## Provided material

════════════════════

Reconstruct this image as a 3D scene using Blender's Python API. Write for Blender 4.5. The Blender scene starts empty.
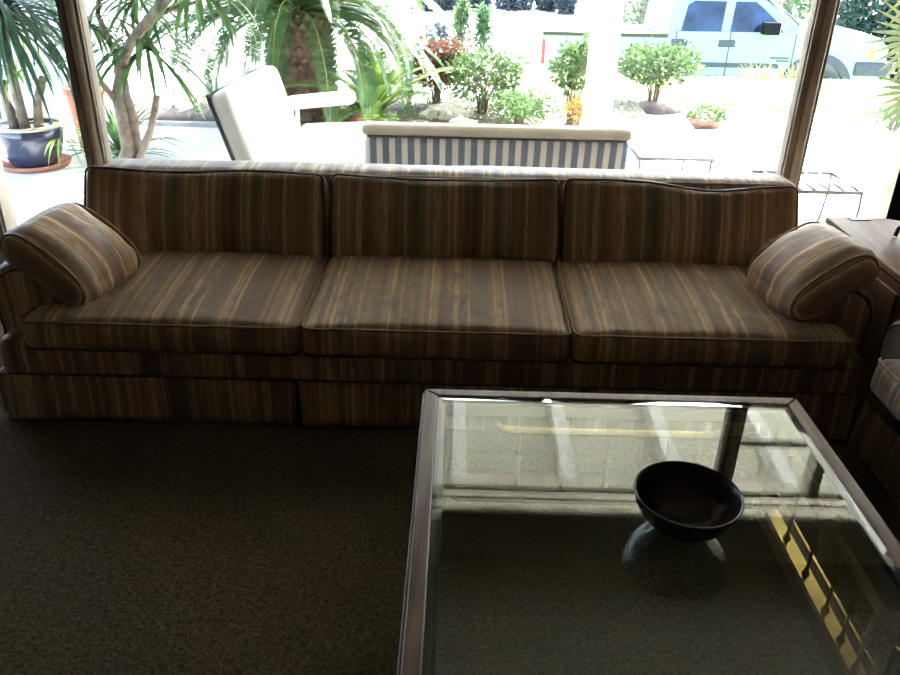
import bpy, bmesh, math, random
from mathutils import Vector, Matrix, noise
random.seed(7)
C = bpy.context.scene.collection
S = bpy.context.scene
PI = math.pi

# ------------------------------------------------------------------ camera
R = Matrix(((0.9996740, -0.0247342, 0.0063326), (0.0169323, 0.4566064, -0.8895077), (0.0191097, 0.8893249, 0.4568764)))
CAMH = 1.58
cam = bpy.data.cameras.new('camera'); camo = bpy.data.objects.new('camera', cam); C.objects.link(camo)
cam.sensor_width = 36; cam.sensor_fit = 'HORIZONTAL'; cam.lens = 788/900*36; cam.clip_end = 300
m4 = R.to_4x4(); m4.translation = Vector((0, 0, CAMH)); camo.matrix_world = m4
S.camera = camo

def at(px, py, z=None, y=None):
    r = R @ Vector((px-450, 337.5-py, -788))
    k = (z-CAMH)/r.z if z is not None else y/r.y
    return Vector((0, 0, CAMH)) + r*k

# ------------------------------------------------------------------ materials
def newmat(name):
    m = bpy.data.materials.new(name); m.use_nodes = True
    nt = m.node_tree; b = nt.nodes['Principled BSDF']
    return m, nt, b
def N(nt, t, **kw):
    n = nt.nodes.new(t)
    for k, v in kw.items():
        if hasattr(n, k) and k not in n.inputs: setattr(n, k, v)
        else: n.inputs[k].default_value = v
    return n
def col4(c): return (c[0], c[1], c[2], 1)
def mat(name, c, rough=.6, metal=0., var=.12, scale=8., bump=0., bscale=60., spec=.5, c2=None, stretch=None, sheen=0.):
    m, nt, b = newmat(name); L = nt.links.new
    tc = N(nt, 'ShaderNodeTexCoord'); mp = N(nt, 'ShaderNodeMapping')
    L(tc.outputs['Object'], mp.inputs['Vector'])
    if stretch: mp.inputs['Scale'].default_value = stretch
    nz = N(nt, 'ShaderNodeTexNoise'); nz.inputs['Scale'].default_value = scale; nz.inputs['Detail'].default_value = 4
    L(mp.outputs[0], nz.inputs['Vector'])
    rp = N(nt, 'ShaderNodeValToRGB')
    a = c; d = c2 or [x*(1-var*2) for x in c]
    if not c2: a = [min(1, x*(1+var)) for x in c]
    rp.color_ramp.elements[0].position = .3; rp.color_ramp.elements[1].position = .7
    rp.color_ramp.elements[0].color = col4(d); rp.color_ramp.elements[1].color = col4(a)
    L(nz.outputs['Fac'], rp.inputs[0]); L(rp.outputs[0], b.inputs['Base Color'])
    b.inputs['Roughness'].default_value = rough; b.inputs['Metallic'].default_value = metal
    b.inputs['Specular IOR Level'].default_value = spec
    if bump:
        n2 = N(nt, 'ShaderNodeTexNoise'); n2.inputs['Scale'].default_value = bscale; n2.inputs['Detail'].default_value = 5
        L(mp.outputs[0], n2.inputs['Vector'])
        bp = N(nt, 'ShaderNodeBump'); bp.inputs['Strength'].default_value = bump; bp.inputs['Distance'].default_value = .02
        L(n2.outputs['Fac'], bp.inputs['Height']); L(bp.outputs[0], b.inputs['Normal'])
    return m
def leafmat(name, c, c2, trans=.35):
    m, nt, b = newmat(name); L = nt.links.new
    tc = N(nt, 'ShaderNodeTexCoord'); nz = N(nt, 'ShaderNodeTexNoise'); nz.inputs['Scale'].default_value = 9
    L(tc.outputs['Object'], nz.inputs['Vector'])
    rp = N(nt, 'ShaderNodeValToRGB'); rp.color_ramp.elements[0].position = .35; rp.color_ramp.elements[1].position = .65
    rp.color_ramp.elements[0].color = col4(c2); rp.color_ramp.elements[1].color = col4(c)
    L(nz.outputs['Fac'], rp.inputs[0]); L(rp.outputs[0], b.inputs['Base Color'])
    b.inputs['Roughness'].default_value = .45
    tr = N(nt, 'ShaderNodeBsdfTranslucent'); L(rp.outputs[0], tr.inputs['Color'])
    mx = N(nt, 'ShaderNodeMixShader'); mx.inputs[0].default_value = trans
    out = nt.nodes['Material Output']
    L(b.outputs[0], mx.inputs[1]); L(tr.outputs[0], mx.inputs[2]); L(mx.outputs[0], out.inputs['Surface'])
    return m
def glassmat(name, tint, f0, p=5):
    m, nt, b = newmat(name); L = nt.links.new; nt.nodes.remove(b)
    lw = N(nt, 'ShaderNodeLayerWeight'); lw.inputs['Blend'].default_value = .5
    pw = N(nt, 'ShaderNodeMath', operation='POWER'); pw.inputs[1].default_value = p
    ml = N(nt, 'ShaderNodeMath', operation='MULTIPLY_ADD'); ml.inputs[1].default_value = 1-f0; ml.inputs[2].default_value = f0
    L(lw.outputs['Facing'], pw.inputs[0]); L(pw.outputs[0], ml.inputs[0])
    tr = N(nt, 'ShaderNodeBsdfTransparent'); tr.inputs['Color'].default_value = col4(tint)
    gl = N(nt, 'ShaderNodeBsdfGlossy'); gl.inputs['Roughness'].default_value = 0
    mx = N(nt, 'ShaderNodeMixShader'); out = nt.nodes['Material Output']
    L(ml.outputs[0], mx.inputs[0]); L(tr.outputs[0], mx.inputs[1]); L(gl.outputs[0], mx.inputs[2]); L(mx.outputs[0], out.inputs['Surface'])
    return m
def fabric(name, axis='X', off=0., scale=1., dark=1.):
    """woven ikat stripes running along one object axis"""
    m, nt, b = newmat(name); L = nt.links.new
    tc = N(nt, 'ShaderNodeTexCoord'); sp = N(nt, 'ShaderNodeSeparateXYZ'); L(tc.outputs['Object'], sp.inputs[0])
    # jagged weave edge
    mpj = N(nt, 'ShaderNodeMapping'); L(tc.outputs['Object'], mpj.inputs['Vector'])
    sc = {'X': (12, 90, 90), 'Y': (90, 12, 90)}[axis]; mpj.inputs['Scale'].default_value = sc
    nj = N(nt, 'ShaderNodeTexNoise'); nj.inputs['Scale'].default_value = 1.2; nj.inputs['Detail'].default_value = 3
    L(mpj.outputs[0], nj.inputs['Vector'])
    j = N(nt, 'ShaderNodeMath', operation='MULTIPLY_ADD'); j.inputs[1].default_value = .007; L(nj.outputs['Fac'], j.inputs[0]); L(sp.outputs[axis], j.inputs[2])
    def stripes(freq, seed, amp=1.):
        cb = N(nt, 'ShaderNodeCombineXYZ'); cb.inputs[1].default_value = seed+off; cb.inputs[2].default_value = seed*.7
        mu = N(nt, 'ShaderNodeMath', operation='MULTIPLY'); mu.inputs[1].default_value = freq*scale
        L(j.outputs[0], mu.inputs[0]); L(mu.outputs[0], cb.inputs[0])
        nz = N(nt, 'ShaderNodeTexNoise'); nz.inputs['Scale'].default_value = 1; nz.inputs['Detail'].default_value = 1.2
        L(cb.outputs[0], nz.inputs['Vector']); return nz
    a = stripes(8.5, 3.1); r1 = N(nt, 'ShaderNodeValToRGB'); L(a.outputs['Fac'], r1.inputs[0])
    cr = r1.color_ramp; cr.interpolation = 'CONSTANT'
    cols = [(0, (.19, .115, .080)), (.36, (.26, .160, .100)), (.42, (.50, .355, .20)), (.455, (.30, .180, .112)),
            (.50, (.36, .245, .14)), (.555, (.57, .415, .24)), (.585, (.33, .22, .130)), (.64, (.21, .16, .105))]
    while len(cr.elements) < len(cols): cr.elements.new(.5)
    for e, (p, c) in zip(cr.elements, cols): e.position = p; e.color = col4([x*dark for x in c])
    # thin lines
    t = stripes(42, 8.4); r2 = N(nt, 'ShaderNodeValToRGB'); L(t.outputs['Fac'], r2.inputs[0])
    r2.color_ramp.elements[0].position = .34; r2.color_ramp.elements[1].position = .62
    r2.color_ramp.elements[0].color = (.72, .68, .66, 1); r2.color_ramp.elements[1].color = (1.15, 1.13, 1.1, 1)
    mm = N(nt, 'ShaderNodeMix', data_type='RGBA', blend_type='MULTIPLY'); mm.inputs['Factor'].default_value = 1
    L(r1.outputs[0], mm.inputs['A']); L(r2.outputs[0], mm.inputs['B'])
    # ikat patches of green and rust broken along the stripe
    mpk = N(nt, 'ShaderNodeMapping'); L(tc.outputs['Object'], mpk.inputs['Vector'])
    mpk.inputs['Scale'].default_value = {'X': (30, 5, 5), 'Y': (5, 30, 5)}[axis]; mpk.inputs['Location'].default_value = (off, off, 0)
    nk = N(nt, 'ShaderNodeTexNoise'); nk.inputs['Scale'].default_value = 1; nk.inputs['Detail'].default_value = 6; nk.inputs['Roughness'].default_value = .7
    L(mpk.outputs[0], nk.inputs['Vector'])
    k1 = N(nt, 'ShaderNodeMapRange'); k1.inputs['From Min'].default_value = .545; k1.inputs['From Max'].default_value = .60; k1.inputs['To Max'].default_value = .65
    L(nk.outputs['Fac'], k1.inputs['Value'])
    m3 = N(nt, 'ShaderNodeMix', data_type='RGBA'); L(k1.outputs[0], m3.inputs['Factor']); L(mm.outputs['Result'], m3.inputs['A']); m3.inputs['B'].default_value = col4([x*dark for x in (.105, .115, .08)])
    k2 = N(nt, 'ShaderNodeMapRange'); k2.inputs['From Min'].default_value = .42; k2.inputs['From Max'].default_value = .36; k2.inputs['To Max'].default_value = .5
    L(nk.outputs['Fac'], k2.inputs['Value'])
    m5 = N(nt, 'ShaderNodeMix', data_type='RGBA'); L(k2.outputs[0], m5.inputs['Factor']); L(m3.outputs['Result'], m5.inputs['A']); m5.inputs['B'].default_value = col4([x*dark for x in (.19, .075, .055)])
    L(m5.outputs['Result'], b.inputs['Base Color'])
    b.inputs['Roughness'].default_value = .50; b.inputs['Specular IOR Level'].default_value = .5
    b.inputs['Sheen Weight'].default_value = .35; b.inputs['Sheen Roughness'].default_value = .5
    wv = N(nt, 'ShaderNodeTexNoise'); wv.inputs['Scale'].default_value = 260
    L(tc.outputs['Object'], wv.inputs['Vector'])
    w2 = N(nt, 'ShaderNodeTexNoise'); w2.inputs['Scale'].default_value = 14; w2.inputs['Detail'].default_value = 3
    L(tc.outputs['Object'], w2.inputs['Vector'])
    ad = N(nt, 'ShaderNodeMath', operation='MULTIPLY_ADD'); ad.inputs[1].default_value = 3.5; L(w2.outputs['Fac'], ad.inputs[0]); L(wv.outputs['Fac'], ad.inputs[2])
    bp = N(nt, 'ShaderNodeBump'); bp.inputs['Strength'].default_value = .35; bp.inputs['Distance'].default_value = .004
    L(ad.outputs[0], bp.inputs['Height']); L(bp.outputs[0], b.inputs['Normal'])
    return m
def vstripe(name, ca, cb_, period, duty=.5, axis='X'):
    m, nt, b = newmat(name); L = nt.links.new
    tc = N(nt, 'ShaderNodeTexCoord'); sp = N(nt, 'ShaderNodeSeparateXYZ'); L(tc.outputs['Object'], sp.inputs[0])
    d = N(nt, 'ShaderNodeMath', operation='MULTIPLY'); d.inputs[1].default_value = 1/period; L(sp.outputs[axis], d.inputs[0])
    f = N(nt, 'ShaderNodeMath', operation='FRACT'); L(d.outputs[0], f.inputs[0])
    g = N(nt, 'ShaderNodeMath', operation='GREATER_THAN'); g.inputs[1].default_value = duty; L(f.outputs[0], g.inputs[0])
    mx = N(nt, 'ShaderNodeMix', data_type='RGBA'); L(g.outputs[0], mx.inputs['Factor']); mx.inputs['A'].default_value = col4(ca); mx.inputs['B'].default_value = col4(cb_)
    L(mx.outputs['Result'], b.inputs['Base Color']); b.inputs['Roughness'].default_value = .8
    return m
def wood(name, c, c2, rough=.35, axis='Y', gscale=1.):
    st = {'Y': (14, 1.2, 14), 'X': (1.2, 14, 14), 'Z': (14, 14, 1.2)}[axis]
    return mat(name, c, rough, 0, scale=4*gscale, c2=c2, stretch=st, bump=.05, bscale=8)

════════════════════

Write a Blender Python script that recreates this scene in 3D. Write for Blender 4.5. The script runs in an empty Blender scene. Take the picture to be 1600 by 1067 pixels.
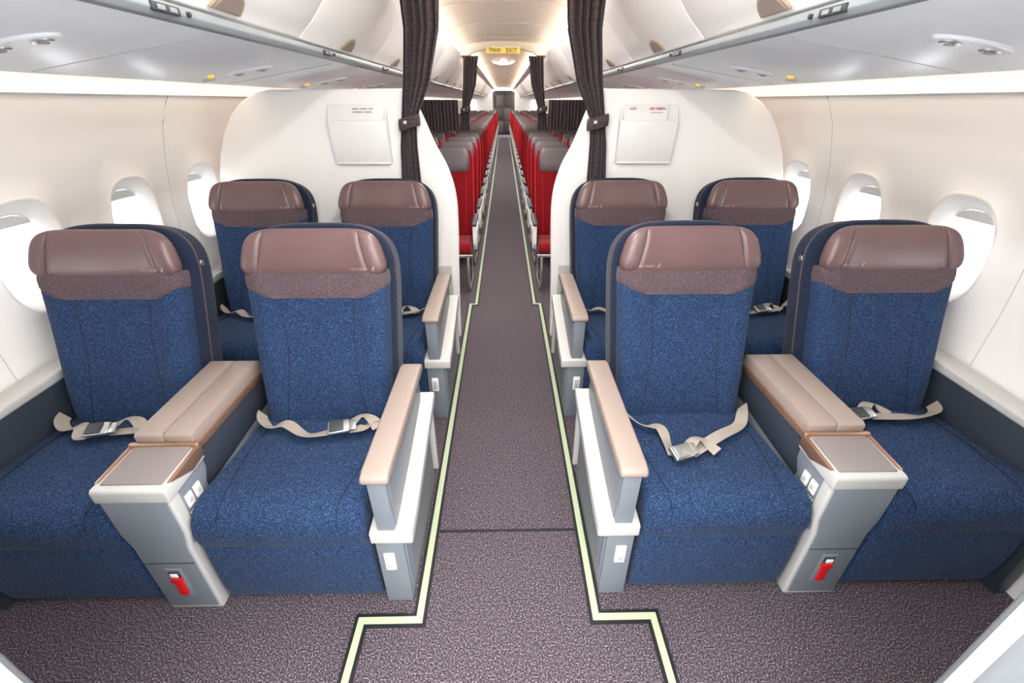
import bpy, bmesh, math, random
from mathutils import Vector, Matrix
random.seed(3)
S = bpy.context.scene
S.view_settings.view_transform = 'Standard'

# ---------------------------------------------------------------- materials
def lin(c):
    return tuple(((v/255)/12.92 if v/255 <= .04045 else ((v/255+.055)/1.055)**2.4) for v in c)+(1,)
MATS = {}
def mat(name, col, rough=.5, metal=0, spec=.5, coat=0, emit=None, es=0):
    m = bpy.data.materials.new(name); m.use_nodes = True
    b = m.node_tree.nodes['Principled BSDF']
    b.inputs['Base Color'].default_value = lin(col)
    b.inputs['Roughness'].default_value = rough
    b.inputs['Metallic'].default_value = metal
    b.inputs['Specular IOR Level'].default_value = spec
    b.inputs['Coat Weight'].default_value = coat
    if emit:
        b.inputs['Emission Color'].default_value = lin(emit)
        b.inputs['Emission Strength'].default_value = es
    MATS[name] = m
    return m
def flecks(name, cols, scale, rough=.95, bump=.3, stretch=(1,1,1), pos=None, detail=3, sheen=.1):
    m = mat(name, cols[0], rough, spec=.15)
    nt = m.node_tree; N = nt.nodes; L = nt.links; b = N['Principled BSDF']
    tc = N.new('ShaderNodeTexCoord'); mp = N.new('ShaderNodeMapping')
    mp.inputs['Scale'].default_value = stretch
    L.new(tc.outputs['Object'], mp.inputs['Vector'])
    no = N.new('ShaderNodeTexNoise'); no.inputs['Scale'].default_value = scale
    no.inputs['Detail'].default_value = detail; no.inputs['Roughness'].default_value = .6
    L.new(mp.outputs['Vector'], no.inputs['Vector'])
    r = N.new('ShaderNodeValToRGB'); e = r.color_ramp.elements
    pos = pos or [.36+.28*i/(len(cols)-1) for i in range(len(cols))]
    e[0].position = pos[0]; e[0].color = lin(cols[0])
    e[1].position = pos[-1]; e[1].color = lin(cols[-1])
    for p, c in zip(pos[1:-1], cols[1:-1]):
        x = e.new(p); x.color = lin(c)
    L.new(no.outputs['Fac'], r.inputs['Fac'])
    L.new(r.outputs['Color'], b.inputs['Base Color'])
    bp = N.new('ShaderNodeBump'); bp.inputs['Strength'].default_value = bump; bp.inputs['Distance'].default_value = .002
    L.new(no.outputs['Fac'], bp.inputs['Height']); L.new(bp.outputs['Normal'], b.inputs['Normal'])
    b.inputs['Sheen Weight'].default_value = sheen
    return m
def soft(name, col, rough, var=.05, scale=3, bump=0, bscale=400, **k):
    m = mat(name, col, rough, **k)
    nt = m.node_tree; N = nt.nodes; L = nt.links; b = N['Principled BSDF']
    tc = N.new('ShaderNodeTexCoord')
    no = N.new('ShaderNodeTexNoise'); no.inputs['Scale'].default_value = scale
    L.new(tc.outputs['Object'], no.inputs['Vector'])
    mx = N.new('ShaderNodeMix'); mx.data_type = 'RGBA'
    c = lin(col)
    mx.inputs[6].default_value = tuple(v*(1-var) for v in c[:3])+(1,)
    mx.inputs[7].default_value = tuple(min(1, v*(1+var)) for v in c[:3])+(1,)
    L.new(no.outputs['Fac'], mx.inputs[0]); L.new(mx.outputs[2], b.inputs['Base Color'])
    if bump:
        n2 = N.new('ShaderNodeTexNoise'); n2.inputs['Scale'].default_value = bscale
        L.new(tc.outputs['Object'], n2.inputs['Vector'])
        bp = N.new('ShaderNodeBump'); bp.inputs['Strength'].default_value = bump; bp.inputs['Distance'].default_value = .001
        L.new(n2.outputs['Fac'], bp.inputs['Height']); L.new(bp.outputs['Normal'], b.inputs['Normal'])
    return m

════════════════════

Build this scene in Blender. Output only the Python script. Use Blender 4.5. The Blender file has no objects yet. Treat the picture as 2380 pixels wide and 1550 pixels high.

════════════════════

## Written problem
Each line holding "picture" must be found and copied.

## The output
Write a Blender Python script that recreates this scene in 3D. Write for Blender 4.5. The script runs in an empty Blender scene. Take the picture to be 1600 by 1067 pixels.
Build this scene in Blender. Output only the Python script. Use Blender 4.5. The Blender file has no objects yet. Treat the picture as 2380 pixels wide and 1550 pixels high.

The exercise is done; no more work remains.